速報→「さよならノーチラス号」キャラメルボックス
2009.8.28 19:00
1998年初演作の再演。クロムモリブデンの二人の役者を客演に迎えて120分。13日まで紀伊國屋サザンシアター。そのあと大阪。
父親の事業の失敗で夜逃げをしたが、学校から足がつくのを恐れて一人、叔母の 家で家族と離れて暮らしていたタケシ。六年生の夏休みを家族ですごすために、 父母や兄の住んでいる府中の自動車整備工場の二階にやってくる。 工場の社長は勇也、そこで飼われている老犬はサブリナ 工場にある日、ワケアリの車の修理が持ち込まれる。持ち込んだのは勇也の兄。
97年の年末公演として企画されたタイトルだったのだけれど、作家が倒れて98年に上演された作品。上川隆也効果でものすごい動員数になっていた頃なのだけど、ひたすら素直だったり、かっこいい時代劇が中心だった時代のまんなかに、作家の子供の時代を投影した、どちらかというと暗部をより取り出した印象の芝居は、キャラメルボックスが大人の芝居を作り始める最初の頃の作品で、ずいぶん違和感を感じたのでした。
役者は大幅に入れ替わっていて若い役者も多いのだけれど、印象はびっくりするぐらい変わりません。作家の想いが強く投影されているためかどうか、物語がどうにもいびつな感じで、正直な話、エンタテインメントとしての物語の完成度は決して高いとはいえません。それでも少年が大人に成長する12歳ぐらいのさまざまな想いがごった煮のように詰め込まれている感じは、40過ぎたアタシにだって、今でも感じる「もどかしさ」がめいっぱいなのです。
一人で暮らすことの寂しさ、父親が小さく見えてしまう感覚、兄への反発、母親に甘えたい気持ち。あるいは大人の男、その嘘や汚さ、年上の女性に対する淡い恋心。
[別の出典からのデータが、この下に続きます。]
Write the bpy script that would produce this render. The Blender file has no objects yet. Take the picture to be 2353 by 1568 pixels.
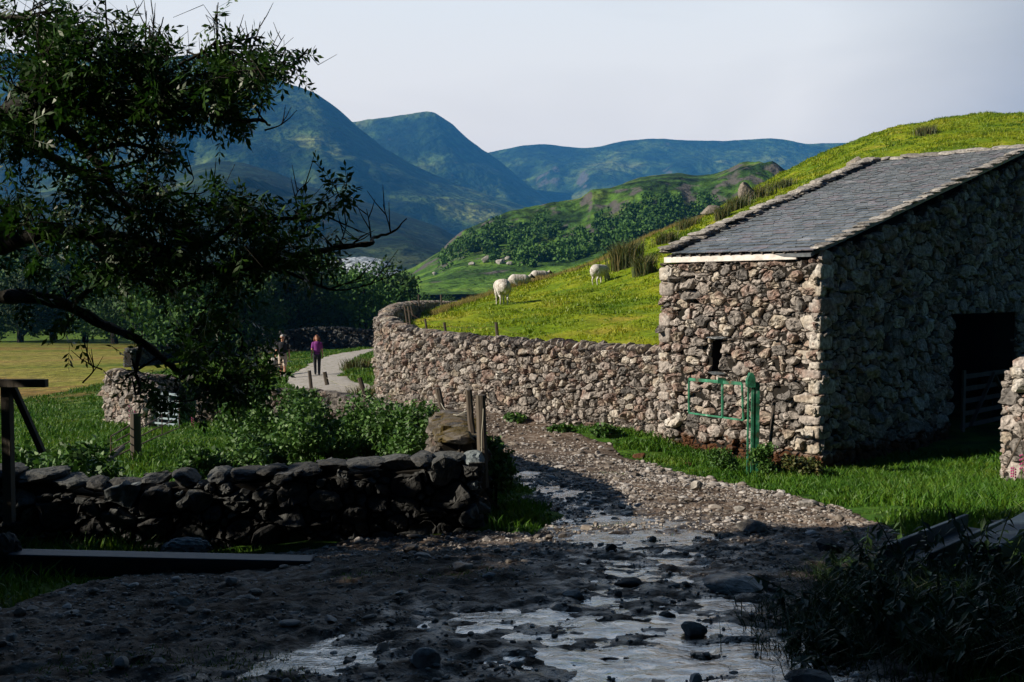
import bpy, math, random
import numpy as np
random.seed(7); rs = np.random.RandomState(11)
SC = bpy.context.scene; COL = SC.collection
PI = math.pi
# ------------------------------------------------------------------ camera maths
F = 2288.0; HOR = 670.0
PIT = math.atan((784-HOR)/F)
def P(px, py, Y):
    u = (px-1176.5)/F; v = (784-py)/F
    s = Y/(math.cos(PIT)+v*math.sin(PIT))
    return np.array([u*s, Y, (v*math.cos(PIT)-math.sin(PIT))*s])
# ------------------------------------------------------------------ noise
def _h(i, j, k, s):
    n = (i*374761393 + j*668265263 + k*2147483647 + s*1274126177) & 0xffffffff
    n = ((n ^ (n >> 13)) * 1274126177) & 0xffffffff
    n = (n ^ (n >> 16)) & 0xffffff
    return n/float(0xffffff)
def vn(x, y, z=0.0, s=0):
    x = np.asarray(x, float); y = np.asarray(y, float); z = np.asarray(z, float)+np.zeros_like(x)
    xi = np.floor(x).astype(np.int64); yi = np.floor(y).astype(np.int64); zi = np.floor(z).astype(np.int64)
    fx = x-xi; fy = y-yi; fz = z-zi
    fx = fx*fx*(3-2*fx); fy = fy*fy*(3-2*fy); fz = fz*fz*(3-2*fz)
    r = 0
    for a in (0, 1):
        for b in (0, 1):
            for c in (0, 1):
                w = (fx if a else 1-fx)*(fy if b else 1-fy)*(fz if c else 1-fz)
                r = r + w*_h(xi+a, yi+b, zi+c, s)
    return r*2-1
def fbm(x, y, z=0.0, o=4, s=0, g=.5, l=2.03):
    t = 0; a = 1.0; n = 0
    x = np.asarray(x, float); y = np.asarray(y, float); z = np.asarray(z, float)
    for i in range(o):
        t = t + a*vn(x, y, z, s+i*17); n += a; a *= g; x = x*l+3.1; y = y*l+1.7; z = z*l
    return t/n
# ------------------------------------------------------------------ mesh building
class MB:
    def __init__(s): s.V = []; s.F = []; s.n = 0; s.R = []; s.M = []
    def add(s, V, Fs, rnd=None, m=0):
        V = np.asarray(V, float).reshape(-1, 3)
        if not isinstance(Fs, list): Fs = [Fs]
        for f in Fs:
            f = np.asarray(f, np.int64)
            if len(f): s.F.append((f+s.n, m))
        s.V.append(V)
        if rnd is None: rnd = random.random()
        s.R.append(np.zeros(len(V))+rnd); s.n += len(V)
    def box(s, c, d, R=None, rnd=None, m=0, bev=.0):
        hx, hy, hz = np.array(d)/2.0
        b = min(bev, hx*.9, hy*.9, hz*.9)
        if b <= 0:
            V = np.array([[x, y, z] for x in (-hx, hx) for y in (-hy, hy) for z in (-hz, hz)])
            Fc = np.array([[0,1,3,2],[4,6,7,5],[0,4,5,1],[2,3,7,6],[0,2,6,4],[1,5,7,3]])
            Fs = [Fc]
        else:
            V = []; idx = {}
            for sx in (0, 1):
                for sy in (0, 1):
                    for sz in (0, 1):
                        X = (2*sx-1)*hx; Y = (2*sy-1)*hy; Z = (2*sz-1)*hz
                        bx, by, bz = (2*sx-1)*b, (2*sy-1)*b, (2*sz-1)*b
                        idx[(sx,sy,sz,0)] = len(V); V.append((X, Y-by, Z-bz))
                        idx[(sx,sy,sz,1)] = len(V); V.append((X-bx, Y, Z-bz))
                        idx[(sx,sy,sz,2)] = len(V); V.append((X-bx, Y-by, Z))
            q = []; t = []
            for a in (0, 1):
                f = [idx[(a,0,0,0)], idx[(a,1,0,0)], idx[(a,1,1,0)], idx[(a,0,1,0)]]; q.append(f if a else f[::-1])
                f = [idx[(0,a,0,1)], idx[(1,a,0,1)], idx[(1,a,1,1)], idx[(0,a,1,1)]]; q.append(f[::-1] if a else f)
                f = [idx[(0,0,a,2)], idx[(1,0,a,2)], idx[(1,1,a,2)], idx[(0,1,a,2)]]; q.append(f if a else f[::-1])
            for a in (0, 1):
                for cc in (0, 1):
                    q.append([idx[(a,cc,0,0)], idx[(a,cc,1,0)], idx[(a,cc,1,1)], idx[(a,cc,0,1)]])
                    q.append([idx[(a,0,cc,0)], idx[(a,1,cc,0)], idx[(a,1,cc,2)], idx[(a,0,cc,2)]])
                    q.append([idx[(0,a,cc,1)], idx[(1,a,cc,1)], idx[(1,a,cc,2)], idx[(0,a,cc,2)]])
            for a in (0,1):
                for cc in (0, 1):
                    for e in (0,1): t.append([idx[(a,cc,e,k)] for k in range(3)])
            V = np.array(V); Fs = [np.array(q), np.array(t)]
        if R is not None: V = V @ np.array(R).T
        s.add(V+np.array(c), Fs, rnd, m)
    def tube(s, pts, rad, n=6, rnd=None, m=0, cap=True):
        pts = np.asarray(pts, float); k = len(pts)
        rad = np.zeros(k)+rad
        T = np.gradient(pts, axis=0); T /= (np.linalg.norm(T, axis=1)[:, None]+1e-9)
        up = np.array([0, 0, 1.0]) if abs(T[0, 2]) < .9 else np.array([1.0, 0, 0])
        a = np.cross(T, up); a /= (np.linalg.norm(a, axis=1)[:, None]+1e-9); b = np.cross(T, a)
        th = np.arange(n)*2*PI/n
        V = pts[:, None, :]+rad[:, None, None]*(np.cos(th)[None, :, None]*a[:, None, :]+np.sin(th)[None, :, None]*b[:, None, :])
        V = V.reshape(-1, 3)
        i = np.arange(k-1)[:, None]*n; j = np.arange(n)[None, :]; j2 = (j+1) % n
        Fq = np.stack([i+j, i+n+j, i+n+j2, i+j2], -1).reshape(-1, 4)
        Fs = [Fq]
        if cap:
            V = np.vstack([V, pts[0], pts[-1]])
            c0 = k*n; jj = np.arange(n)
            Fs.append(np.stack([np.full(n, c0), jj, (jj+1) % n], -1))
            Fs.append(np.stack([np.full(n, c0+1), (k-1)*n+(jj+1) % n, (k-1)*n+jj], -1))
        s.add(V, Fs, rnd, m)
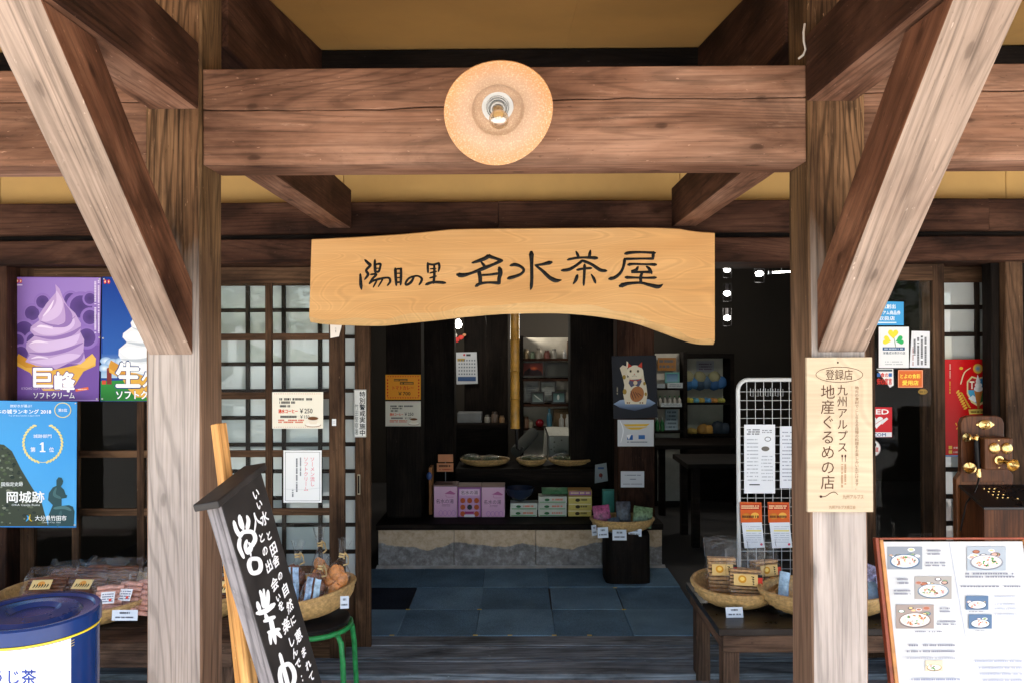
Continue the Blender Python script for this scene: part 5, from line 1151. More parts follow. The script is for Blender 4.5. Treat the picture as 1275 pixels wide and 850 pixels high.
# ---- green stool with tied bags
sx, sy, sz = at(385, 770, 3.38).x, 3.42, .45
st_ = thing('stool', 'green steel-legged stool with dark seat carrying a basket beside the door', 'stool', (sx, sy, 0))
MB().lathe([(0, .42), (.15, .42), (.165, .428), (.168, .443), (.158, .45), (0, .45)], 32).build('seat', MW['black'], st_, smooth=40, M=Matrix.Translation((sx, sy, 0)))
rp = [(sx + .172 * math.cos(R(a)), sy + .172 * math.sin(R(a)), .415) for a in range(0, 360, 12)]; MB().tube(rp, .011, 8, closed=True).build('ring', MW['green'], st_, smooth=60)
for a in (-35, 35, 145, 215):
    c_, s_ = math.cos(R(a)), math.sin(R(a)); MB().tube([(sx + .13 * c_, sy + .13 * s_, .408), (sx + .17 * c_, sy + .17 * s_, .402), (sx + .19 * c_, sy + .19 * s_, .375), (sx + .20 * c_, sy + .20 * s_, .30), (sx + .215 * c_, sy + .215 * s_, 0)], .012, 9).build('leg', MW['green'], st_, smooth=60)
_, TS = basket('bamboo basket of raffia-tied snack bags on the green stool', (sx, sy, .452), .205, .18, .10, R(3), R(-9))
MW['blueprint'] = plain('blue_white_wrapper', (.30, .45, .68), .35, var=.5, scale=30)
def tied_bag(label, px, py, Y, r_, h, mat, lean=0, rz=0, wraps=()):
    r_ *= 1.15; h *= 1.28; c = at(px, py, Y); M = Matrix.Translation(c) @ rot(0, lean, rz)
    b = thing('tied_bag', label, 'snack bag', c, 'raffia tied bags on the stool')
    for k in range(8):
        a = k * 2.4; m = MB(); m.ball((r_ * .42 * math.cos(a), r_ * .4 * math.sin(a), r_ * .45 + h * .055 * k), r_ * .5, 5, sq=(.9, .38, 1.15), noise=.16); m.build('snack', mat, b, smooth=60, M=M)
    for (x, mt) in wraps:
        mm = MB(); mm.grid(lambda u, v: (x + (u - .5) * .026 + .004 * math.sin(v * 5), -r_ * .9 + .01 * abs(u - .5), v * h * .6), 2, 4); mm.build('wrapper', MW[mt], b, M=M)
    prof = [(r_ * .6, 0), (r_ * .98, h * .1), (r_ * 1.02, h * .3), (r_ * .8, h * .5), (r_ * .3, h * .66), (r_ * .17, h * .72), (r_ * .32, h * .84), (r_ * .5, h * 1.0)]
    MB().lathe(prof, 16, wob=lambda i, j, th: random.uniform(-.1, .1) * r_ * (1.4 if i > 5 else 1)).build('film', MW['shinyfilm'], b, smooth=20, M=M)
    kn = [(r_ * .2 * math.cos(t * .9), r_ * .2 * math.sin(t * .9), h * .70 + .0016 * t) for t in range(16)] + [(r_ * .5, -r_ * .3, h * .76), (r_ * .62, -r_ * .4, h * .66), (r_ * .3, -r_ * .35, h * .62)]
    MB().tube(kn, .0038, 6).build('raffia_tie', MW['raffia'], b, smooth=60, M=M); return b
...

どうにも整理がつかないそんな気持ちが沢山つめこまれているのです。
初演に続いて「サブリナ」を演じた坂口理恵が圧巻。おなじようなキャラクタのアメリカの漫画がありますが、それを差し引いたって、こんなにもこの役に似合う女優がまったく思いつかないのです。クロム勢の久保貫太郎は実に味のある父親、コミカルさを全面に。森下亮演じる弁護士はもっとヒールでであってほしい気はしますが、特異なキャラクタを封印している感じなのは、新しい領域を見せます。